Electrohydrodynamic Patterning of Thin Polymer Films
Application of an electric field normal to a thin polymer film spin-coated on a silicon wafer can generate fascinating periodic patterns. The process requires positioning a second wafer parallel to and within 100 nm or so of the first and heating the film above the glass transition temperature of the polymer. This allows a uniform electric field to generate an instability in the film such that long wavelengths grow. If the upper surface is patterned discontinuously, the film is unconditionally unstable at edges and corners. Patterns emerge to form ordered arrays of pillars or concentric rings with periodicity reflecting the geometry of the template and the balance between surface tension and electrical forces. The evolution is controlled by a balance among interfacial tension, electric fields, and viscous stresses within the film.

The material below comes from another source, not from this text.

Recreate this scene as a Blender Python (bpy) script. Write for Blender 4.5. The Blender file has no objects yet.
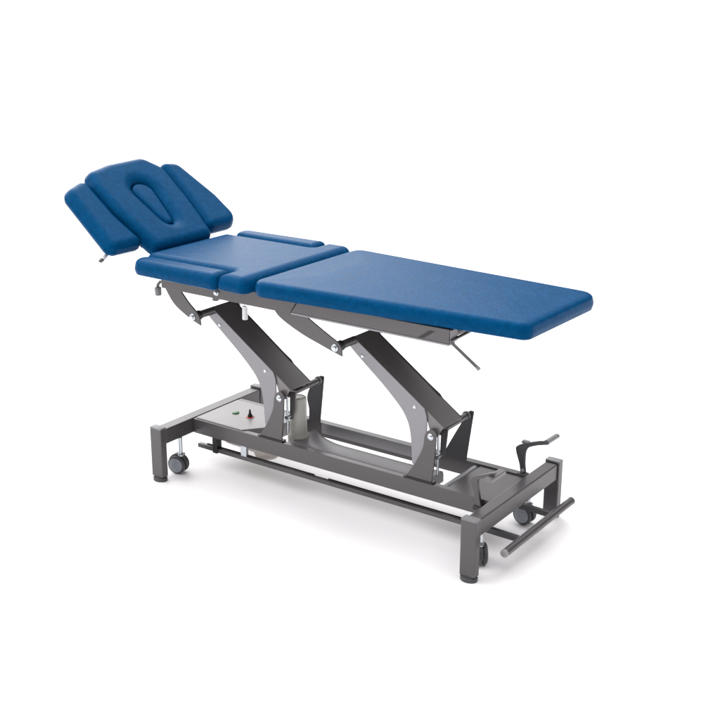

A linear stability analysis predicts wavelengths in quantitative agreement with the periodicity observed, whereas weakly nonlinear theory and fully nonlinear simulations elucidate the selection of hexagonal arrays of pillars under planar masks and the ability of patterns on the mask to produce long-range order. On longer time scales the patterns often coarsen, which is explained by the instability of pseudo-steady states to merging via collisions or Ostwald ripening. Our current objective is to scale the patterns down to wavelengths ≤ 100 nm by introducing ionic liquids in the gap.

Collapsing Colloidal Gels
An increasing fascination and better understanding of gelation in colloidal systems has brought into focus the puzzling abrupt collapse of some such gels. Recent research has demonstrated that “weak” gels collapse on a time scale that increases exponentially with the strength of attractions between the particles. Visualizations of the collapse reveal macroscopic fissures in some situations and density inhomogeneities followed by vertical streamers of fluid in others. Most dramatic are the gels that subside slightly then disintegrate catastrophically. Meanwhile, theorists have located the “gel line”, corresponding to the transition from a metastable fluid to an amorphous non-equilibrium solid, relative to the phase boundaries for the equilibrium fluid-crystal transition and the binodal for a metastable gas-liquid transition. Likewise, the mechanical properties of the metastable fluid and the gel are now understood with respect to the functional dependence on the strength of the interparticle attraction, e.g. an exponential dependence for the viscosity which correlates with the time to collapse. The element missing with respect is the driving force for the collapse. To understand that we seek to locate the thermodynamic state of collapsing gels within the equilibrium and non-equilibrium phase boundaries described above and incorporate the appropriate forcings into a predictive model.